“LGBT yok, fonlu filmler yok” başlığıyla çıkan haberde Arslan’ın kullandığı “Aslında biraz bu yıl onların döneminin kapandığını söyleyebiliriz. LGBT temalı filmler yoktu bu yıl. Bu aslında yeni bir şey demek” dedi. Gelen tepkilerin üzerine Arslan X hesabı üzerinden yaptığı paylaşımda “Şu LGBT meselesi: “Bu yıl Altın Portakal’a başvuran 45 film içinde LGBT teması yoktu’ demek bir yorum değil tespittir, nesnel gerçektir” ifadelerini kullandı. Arslan’ın açıklamaları sinemacılar ve sinema yazarları tarafından tepki çekti. Bunlardan bazıları şöyle:
Alican Yücesoy (Oyuncu): Festival bugüne kadarki en kötü seçkiye sahipti, sebebi şimdi daha iyi anlaşılıyor. Tunca Arslan arkadaşlarıyla uyguladıkları sansürü açık açık anlatıyor. Beyefendi ve saz arkadaşları Antalya’da olduğu sürece festivale katılmayacağım bilginize.

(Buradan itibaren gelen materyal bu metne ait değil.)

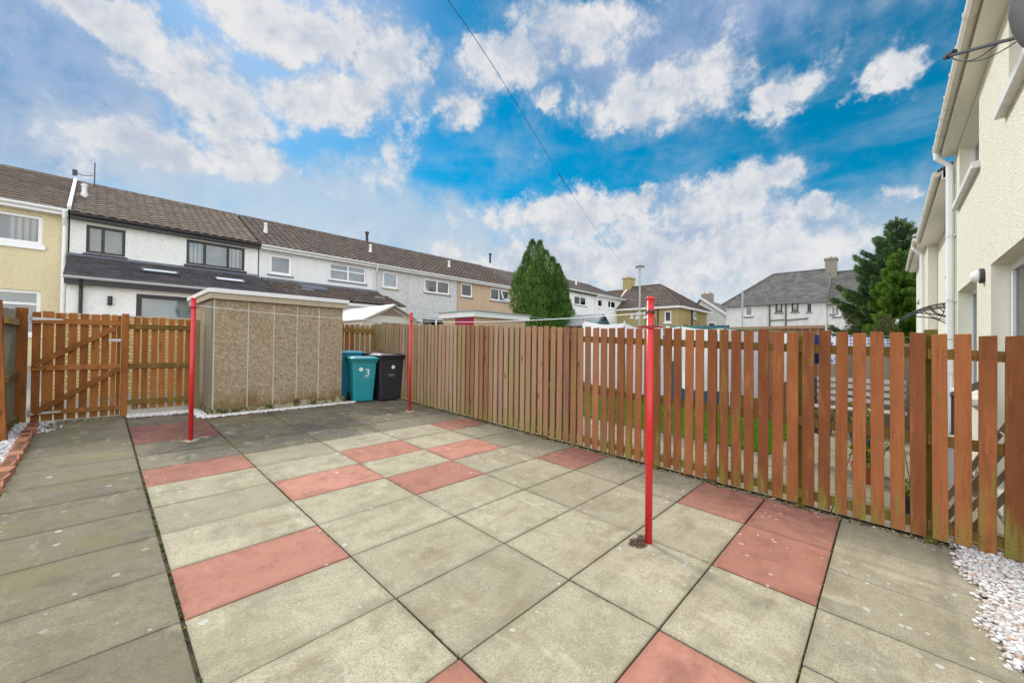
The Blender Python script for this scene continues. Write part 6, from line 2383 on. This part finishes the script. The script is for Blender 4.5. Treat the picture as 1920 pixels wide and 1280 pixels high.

Nihal Yalçın (Oyuncu): Nefret suçu var, hedef gösterme var. Tutarsızlık var. İtalya’da yaşayan, LGBT filmleri yapan bir jüri başkanına ayıp etmişsiniz. Film yapabilmek için ortak yapıma zorladığınız sektörü, fonlama diyerek hedef göstermişsiniz. Dizi film festivali olsun Portakal. Mis gibi olur.
Çiçek Kahraman (Sinemacı): Bu haber vesilesiyle festivaldeki hakim zihniyet inkar edilemeyecek şekilde açığa çıktı. Bunu bilmek için bu videoya gerek var mıydı? Yoktu. Geçen sene festivalin neden yapılmadığını takip etmiş olmak yeterli. Bu zihniyete meşruiyet kazandırmaya da gerek yoktu.
Fırat Yücel (Sinemacı): Altın Portakal’da ‘LGBT’ filmi olmamasını kutlayalım, AKP-MHP’leşmiş devlet AB fonlarıyla sanayi, arşiv, fuar her türlü projesini yapadursun iki kuruş fon alan sinemacıları düşman sayalım, Batı karşıtı pozlarıyla her tür sansür baskıyı meşrulaştıralım. Pes. Geçtiğimiz yıl, iki kamu emekçisinin mücadelesini kayıt altına alan Nejla Demirci imzalı ‘Kanun Hükmü’ belgeseli 60. Antalya Altın Portakal Film Festivali’nin seçkisinden iki kez çıkarılmış ve yaşanan kriz festivalin iptaliyle sonuçlanmıştı.